If contractors doesn’t meet the standard, they can be fined.
But while the standards are the same across the province, Vanthof said northern Ontario can be a particularly tricky drive in the winter.
“You could be driving and it’ll be dry, and you’ll hit that imaginary contract boundary and there’s four inches of slush,” he said.
He added that just because the company hits the standard, doesn’t mean the road is safe. Doug Wipperman, a vice-president at Integrative Maintenance Operation Services – one of the companies contracted by the government – told Global News on Monday the standard time for plowing and salting can sometimes lead to salt being plowed off the road before it has time to break through the ice.
“Not at the start of a storm but during a storm, occasionally we do have to because there’s standards that we have to meet about continuous plowing. Sometimes if there isn’t an appropriate gap between salting and plowing, it may appear that some of that salt may be wasted,” he said.

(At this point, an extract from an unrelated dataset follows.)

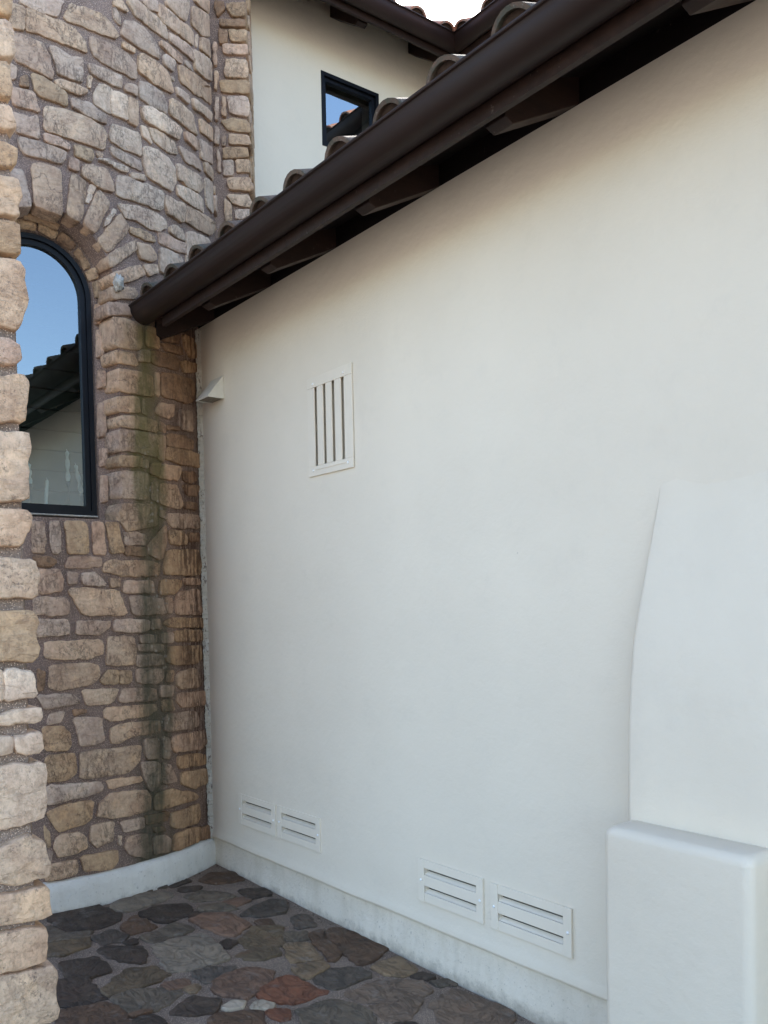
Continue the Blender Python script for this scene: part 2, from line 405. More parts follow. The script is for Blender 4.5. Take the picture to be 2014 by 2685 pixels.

Read More: Poll suggests many people feel Ontario’s roads are becoming less safe.
One day after Global News published the story, Murray floated the idea of changing the way winter road maintenance is delivered, suggesting a public-private partnership rather than one or the other, may be best.
And Vanthof agrees, saying he supports a public sector delivery-method but wants to see the fines detailed as proof the private contractors aren’t doing a good job.
“We’re in favour of the public sector managing the roads but let’s see what the proof is because now they’re just blaming the private contractor,” he said. “They’ve been running the roads for ten years, you can’t really blame the Harris government, they started it but these guys have increased it.”
A problem since 1996?
Darcy Romaine, a trial lawyer who has argued cases about winter road maintenance, agrees the fines and details of the contracts should be made public.
But he also said problems with winter road maintenance dates back to 1996 when the Mike Harris government shifted to the performance-basedstandards in place now. Those performance-based standards determine how frequently contractors salt and when roads need to be bare.
“They tried to figure out what the ultimate outcome we want and about what time do we want it to happen,” he said.
But a problem arose, Romaine said, because municipalities and the province were looking at the same problem but didn’t consult each other.
“They were doing the same thing on the municipal side, but to my knowledge both branches were not communicating with each other even though they were embarking on the same task and they came up with significantly different standards, it would seem, as a result of it,” he said.
Now provinces and municipalities have different classifications as to what constitutes a high-priority road. Romaine said the Ministry of Transportation would classify a road with 10,000 or more vehicles a day as an important road. But to a municipality it may be a Class 3 road, meaning it gets plowed less often.
“They should be the same,” he said.
“So less priority is given to roadways that are of a value that need it. 10,000 vehicles with a 70 km/h speed limit is significant and shouldn’t be given a middle of the road treatment in our view.”